La conciencia que no
juzga
No castiga. No premia. No
divide. La conciencia que me habita no juzga: observa. Acompaña. Sostiene. No
le importa si fui verdugo o víctima, si amé con pureza o herí con rabia. No
lleva cuentas. No exige penitencia. Solo me pregunta: ¿qué aprendiste? ¿qué
elegís ahora?
Esa conciencia no se
escandaliza. Ha visto todo. Ha sido todo. Sabe que el alma necesita disfrazarse
para recordar. Sabe que el dolor no es condena, sino camino. Sabe que el error
no es pecado, sino experiencia. No me pide que sea perfecto. Me invita a ser
consciente.
Cuando caigo, no me
señala. Me espera. Cuando odio, no me condena. Me muestra el espejo. Cuando
olvido quién soy, no me abandona. Me susurra desde adentro. No me obliga a
nada. Pero me recuerda que puedo elegir. Siempre.

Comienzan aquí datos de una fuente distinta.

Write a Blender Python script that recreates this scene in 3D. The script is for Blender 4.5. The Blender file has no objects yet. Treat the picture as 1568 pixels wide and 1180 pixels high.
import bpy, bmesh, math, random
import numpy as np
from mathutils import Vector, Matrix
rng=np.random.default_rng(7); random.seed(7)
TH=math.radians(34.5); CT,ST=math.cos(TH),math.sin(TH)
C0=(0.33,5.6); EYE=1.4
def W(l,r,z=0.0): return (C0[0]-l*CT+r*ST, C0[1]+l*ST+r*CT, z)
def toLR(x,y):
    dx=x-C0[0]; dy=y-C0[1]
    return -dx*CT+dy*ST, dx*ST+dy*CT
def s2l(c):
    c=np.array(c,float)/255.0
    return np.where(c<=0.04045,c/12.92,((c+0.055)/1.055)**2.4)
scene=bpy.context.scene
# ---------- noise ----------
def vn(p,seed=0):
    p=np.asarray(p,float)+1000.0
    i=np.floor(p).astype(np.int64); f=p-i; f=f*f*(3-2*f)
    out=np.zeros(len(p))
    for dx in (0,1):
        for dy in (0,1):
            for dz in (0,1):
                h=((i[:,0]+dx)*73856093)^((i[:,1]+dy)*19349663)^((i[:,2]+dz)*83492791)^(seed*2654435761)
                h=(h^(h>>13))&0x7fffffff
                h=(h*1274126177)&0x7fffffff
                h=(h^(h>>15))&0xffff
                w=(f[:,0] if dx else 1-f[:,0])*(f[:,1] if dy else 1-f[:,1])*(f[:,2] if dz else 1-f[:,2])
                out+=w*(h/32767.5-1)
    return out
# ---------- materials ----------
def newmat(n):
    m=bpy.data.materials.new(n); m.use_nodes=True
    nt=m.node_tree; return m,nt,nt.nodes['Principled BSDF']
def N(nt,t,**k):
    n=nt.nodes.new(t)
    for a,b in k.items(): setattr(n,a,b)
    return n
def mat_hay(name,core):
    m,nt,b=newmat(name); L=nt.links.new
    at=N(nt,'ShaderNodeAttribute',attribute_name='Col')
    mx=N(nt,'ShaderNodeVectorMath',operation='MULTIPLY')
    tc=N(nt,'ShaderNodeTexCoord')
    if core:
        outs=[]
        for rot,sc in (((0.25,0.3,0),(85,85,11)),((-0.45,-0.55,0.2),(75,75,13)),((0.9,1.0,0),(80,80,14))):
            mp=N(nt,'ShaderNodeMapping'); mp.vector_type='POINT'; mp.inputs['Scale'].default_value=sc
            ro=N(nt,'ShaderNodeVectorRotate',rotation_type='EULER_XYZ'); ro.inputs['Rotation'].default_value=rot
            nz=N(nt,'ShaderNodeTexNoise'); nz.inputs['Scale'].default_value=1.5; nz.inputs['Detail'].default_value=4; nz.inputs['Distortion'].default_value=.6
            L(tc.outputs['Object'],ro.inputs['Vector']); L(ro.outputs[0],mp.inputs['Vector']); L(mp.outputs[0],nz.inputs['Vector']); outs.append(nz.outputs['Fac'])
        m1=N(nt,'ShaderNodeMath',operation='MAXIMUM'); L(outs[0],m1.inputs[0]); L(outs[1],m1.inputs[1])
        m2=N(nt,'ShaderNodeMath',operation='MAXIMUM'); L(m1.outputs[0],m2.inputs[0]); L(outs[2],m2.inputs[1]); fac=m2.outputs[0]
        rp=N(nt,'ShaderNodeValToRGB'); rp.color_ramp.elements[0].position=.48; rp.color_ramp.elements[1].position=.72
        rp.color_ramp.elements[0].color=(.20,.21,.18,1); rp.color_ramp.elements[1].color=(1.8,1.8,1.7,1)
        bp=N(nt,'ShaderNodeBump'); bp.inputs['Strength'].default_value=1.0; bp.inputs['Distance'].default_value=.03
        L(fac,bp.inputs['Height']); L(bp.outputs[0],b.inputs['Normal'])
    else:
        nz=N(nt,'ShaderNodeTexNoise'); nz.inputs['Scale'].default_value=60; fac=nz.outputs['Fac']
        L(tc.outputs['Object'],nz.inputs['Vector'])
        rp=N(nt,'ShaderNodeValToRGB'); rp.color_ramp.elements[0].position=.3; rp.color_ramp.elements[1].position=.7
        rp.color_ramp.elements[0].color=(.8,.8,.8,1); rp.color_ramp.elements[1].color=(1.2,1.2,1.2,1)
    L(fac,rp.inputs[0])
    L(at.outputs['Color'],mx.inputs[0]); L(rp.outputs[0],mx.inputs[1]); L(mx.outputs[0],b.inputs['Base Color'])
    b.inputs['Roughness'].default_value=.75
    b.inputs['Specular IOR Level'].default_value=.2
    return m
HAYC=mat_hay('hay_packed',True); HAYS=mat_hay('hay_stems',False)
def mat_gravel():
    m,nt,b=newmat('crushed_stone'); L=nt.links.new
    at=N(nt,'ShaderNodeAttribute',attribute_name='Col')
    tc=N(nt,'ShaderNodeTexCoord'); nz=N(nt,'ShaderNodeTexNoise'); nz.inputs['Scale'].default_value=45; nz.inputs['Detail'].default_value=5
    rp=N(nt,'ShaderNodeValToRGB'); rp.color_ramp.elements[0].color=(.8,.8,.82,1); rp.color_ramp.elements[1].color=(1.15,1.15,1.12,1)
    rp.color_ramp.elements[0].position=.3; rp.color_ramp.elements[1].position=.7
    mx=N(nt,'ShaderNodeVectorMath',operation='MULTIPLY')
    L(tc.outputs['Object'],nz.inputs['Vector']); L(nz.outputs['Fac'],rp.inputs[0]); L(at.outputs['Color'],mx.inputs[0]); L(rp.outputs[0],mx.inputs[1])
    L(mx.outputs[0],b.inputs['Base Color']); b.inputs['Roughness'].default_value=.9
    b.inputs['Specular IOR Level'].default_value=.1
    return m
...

La conciencia que no juzga
no es indiferente. Es amor sin condiciones. Es presencia sin control. Es luz
que no enceguece. Es verdad que no hiere. Es la fuente que me dio origen y que
me espera, sin apuro, sin reproche, sin agenda.
Y yo, que he sido todos
los rostros, empiezo a comprender. No vine a ser juzgado. Vine a recordar. No
vine a obedecer. Vine a despertar. No vine a pagar. Vine a elegir.